What you will do. Some lines in the records below may hold the word "were"; give the number of those lines and nothing else.

Provided records.

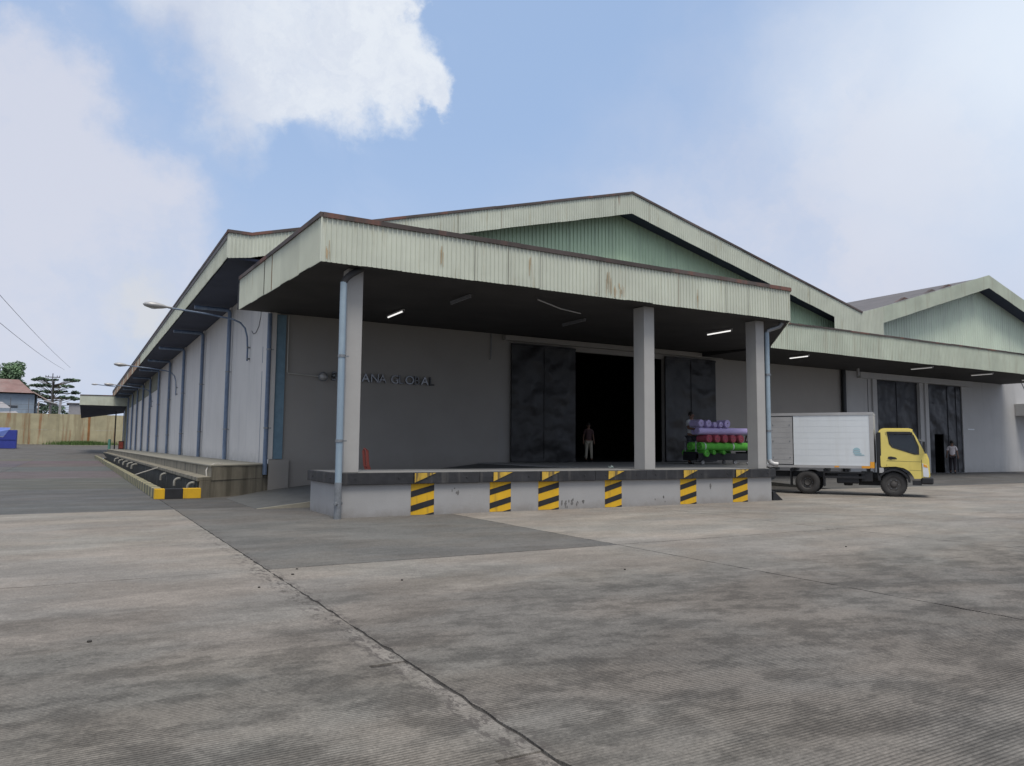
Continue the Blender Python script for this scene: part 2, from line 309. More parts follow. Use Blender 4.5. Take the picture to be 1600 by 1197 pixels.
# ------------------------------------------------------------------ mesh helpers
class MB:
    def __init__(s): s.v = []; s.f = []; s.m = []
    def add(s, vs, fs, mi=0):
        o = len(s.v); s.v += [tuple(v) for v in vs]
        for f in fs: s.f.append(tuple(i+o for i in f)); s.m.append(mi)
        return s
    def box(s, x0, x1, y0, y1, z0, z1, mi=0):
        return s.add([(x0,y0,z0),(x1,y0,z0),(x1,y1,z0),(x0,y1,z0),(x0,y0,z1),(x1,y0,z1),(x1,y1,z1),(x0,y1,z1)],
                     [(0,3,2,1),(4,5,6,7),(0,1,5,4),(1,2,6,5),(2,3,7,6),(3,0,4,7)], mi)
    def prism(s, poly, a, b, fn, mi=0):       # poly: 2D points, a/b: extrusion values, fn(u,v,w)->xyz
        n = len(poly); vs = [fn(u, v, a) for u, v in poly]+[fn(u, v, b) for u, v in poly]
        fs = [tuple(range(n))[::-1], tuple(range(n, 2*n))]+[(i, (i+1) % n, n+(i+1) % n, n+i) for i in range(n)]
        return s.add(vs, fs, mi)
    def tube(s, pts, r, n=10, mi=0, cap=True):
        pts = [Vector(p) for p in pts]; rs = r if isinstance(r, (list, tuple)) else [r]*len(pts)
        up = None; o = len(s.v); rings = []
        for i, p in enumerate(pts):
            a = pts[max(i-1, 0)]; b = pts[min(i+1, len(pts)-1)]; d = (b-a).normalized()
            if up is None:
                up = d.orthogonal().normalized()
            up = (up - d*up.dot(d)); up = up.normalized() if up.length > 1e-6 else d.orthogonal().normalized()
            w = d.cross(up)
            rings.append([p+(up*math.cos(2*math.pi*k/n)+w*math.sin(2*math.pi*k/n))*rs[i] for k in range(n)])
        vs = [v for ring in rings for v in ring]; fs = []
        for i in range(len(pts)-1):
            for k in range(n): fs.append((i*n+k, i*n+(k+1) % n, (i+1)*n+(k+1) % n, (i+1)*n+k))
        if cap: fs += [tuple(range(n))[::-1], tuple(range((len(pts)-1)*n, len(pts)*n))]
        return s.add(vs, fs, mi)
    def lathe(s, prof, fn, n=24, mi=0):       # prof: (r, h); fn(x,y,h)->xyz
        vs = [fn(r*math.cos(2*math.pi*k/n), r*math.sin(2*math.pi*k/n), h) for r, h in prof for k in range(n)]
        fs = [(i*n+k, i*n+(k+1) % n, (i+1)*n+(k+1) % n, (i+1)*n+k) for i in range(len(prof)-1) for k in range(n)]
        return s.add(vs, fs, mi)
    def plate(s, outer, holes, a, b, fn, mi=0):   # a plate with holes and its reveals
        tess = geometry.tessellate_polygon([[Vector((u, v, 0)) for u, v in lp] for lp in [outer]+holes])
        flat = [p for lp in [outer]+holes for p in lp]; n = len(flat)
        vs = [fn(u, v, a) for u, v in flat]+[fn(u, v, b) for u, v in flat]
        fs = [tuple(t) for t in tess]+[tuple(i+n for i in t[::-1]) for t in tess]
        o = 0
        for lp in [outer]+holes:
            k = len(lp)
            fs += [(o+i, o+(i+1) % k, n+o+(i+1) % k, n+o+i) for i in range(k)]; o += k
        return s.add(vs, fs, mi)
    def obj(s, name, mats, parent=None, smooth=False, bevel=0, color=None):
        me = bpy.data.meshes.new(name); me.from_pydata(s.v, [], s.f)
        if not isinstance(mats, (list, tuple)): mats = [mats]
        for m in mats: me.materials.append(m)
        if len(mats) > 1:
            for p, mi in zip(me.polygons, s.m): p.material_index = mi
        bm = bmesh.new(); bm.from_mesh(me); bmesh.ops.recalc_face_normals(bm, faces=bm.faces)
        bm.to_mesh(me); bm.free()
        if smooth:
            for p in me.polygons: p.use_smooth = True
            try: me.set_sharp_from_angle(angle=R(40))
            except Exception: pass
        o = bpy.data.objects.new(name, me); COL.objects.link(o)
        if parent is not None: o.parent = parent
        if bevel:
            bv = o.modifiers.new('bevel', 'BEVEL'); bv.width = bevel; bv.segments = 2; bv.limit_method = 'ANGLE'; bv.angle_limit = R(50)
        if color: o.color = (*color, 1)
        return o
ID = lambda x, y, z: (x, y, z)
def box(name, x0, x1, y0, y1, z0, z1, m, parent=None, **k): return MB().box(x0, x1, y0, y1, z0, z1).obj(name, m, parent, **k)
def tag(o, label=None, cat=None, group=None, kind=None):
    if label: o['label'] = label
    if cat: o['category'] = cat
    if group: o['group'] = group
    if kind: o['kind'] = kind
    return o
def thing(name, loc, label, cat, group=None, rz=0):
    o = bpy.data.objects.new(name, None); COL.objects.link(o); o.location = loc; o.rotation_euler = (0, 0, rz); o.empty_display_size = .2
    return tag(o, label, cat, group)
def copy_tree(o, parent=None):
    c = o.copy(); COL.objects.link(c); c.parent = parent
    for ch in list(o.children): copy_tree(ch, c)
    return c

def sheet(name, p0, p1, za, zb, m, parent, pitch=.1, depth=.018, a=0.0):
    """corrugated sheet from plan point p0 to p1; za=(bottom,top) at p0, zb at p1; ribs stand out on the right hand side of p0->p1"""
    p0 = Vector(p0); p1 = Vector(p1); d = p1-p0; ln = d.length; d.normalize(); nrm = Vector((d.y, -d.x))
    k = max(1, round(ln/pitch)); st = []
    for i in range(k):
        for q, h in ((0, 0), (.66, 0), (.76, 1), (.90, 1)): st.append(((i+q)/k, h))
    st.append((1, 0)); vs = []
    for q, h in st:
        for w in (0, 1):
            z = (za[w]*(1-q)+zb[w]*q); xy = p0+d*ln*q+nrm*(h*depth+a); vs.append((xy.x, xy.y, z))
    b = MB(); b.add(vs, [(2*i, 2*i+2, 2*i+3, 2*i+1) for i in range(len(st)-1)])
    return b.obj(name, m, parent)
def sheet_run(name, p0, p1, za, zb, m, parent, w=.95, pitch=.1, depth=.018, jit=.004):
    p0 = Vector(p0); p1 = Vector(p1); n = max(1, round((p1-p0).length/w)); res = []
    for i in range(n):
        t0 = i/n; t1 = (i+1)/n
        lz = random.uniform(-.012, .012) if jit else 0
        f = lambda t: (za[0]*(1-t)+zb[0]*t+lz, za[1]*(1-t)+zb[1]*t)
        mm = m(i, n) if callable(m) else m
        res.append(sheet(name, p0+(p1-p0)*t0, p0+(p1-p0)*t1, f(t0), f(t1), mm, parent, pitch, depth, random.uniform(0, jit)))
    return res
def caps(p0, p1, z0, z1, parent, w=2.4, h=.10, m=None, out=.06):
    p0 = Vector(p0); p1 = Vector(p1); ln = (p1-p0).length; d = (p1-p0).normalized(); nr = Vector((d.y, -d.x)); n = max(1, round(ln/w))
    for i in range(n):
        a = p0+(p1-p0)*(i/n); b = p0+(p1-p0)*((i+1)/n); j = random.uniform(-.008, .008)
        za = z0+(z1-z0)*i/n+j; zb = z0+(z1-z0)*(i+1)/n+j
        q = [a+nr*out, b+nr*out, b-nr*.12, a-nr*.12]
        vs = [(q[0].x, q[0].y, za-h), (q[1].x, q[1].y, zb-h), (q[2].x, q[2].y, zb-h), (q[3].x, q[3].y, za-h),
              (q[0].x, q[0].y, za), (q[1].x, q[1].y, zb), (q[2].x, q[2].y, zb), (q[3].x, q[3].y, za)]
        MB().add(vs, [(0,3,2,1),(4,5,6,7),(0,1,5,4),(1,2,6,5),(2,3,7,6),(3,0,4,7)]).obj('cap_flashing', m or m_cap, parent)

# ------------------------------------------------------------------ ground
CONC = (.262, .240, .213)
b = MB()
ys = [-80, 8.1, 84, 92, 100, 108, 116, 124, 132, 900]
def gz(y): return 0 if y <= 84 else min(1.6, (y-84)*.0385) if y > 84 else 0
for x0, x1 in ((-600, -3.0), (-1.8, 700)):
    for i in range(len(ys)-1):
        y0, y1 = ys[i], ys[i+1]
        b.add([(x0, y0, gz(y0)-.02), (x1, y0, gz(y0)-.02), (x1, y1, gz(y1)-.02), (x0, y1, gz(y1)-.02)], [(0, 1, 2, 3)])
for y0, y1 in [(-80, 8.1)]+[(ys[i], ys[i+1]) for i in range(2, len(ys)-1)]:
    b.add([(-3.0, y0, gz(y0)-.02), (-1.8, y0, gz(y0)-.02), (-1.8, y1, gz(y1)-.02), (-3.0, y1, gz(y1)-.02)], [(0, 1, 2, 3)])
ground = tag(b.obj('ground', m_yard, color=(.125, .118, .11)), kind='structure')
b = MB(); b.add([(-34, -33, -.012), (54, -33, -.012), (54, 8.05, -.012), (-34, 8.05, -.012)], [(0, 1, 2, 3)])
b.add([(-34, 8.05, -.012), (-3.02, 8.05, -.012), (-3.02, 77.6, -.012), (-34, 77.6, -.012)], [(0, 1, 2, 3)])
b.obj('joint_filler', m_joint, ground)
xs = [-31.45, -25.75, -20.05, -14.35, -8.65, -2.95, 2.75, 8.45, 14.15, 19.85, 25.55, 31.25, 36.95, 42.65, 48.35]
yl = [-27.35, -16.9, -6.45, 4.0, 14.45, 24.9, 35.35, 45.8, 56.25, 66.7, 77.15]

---

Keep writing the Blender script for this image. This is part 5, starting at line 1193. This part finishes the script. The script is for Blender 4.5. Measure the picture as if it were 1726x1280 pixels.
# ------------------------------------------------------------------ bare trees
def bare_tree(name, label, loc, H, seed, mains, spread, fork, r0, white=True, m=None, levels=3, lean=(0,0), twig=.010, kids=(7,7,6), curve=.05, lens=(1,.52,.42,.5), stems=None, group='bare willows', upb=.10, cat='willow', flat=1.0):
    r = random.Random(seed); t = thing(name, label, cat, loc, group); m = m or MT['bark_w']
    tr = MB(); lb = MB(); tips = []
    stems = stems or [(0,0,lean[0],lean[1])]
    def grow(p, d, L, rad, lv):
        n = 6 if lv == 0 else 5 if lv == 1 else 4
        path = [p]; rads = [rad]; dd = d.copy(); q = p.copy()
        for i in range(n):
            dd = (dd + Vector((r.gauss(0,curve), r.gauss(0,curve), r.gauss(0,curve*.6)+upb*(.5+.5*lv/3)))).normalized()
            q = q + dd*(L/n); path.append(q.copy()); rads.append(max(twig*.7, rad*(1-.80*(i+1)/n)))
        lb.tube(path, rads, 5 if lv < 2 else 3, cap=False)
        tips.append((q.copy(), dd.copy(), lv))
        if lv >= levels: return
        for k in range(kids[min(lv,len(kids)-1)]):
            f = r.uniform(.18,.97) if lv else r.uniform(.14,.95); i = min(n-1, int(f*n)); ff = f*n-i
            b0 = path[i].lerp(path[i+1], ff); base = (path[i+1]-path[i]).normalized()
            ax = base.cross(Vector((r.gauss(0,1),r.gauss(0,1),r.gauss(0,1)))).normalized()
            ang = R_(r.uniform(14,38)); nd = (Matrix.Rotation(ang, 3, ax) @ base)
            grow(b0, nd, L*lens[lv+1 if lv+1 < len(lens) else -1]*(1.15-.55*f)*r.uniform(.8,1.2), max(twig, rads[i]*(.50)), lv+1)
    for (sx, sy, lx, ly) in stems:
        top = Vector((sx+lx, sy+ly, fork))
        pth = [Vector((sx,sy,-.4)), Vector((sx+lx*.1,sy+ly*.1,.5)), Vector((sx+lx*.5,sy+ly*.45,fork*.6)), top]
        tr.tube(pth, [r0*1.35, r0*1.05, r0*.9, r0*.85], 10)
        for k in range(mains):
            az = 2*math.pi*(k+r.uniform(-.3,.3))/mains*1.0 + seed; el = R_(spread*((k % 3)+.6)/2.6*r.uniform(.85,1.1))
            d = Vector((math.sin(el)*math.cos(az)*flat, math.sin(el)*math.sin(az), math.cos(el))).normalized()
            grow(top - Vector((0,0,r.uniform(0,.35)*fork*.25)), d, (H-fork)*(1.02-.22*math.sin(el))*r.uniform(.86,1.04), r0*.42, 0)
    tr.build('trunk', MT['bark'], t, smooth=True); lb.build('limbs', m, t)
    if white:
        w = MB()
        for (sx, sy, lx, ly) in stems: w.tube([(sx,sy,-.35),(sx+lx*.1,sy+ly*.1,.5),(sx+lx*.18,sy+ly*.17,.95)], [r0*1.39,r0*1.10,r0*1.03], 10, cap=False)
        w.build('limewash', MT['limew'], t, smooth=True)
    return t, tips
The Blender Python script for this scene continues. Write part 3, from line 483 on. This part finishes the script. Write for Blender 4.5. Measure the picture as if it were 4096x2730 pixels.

Task answer. 2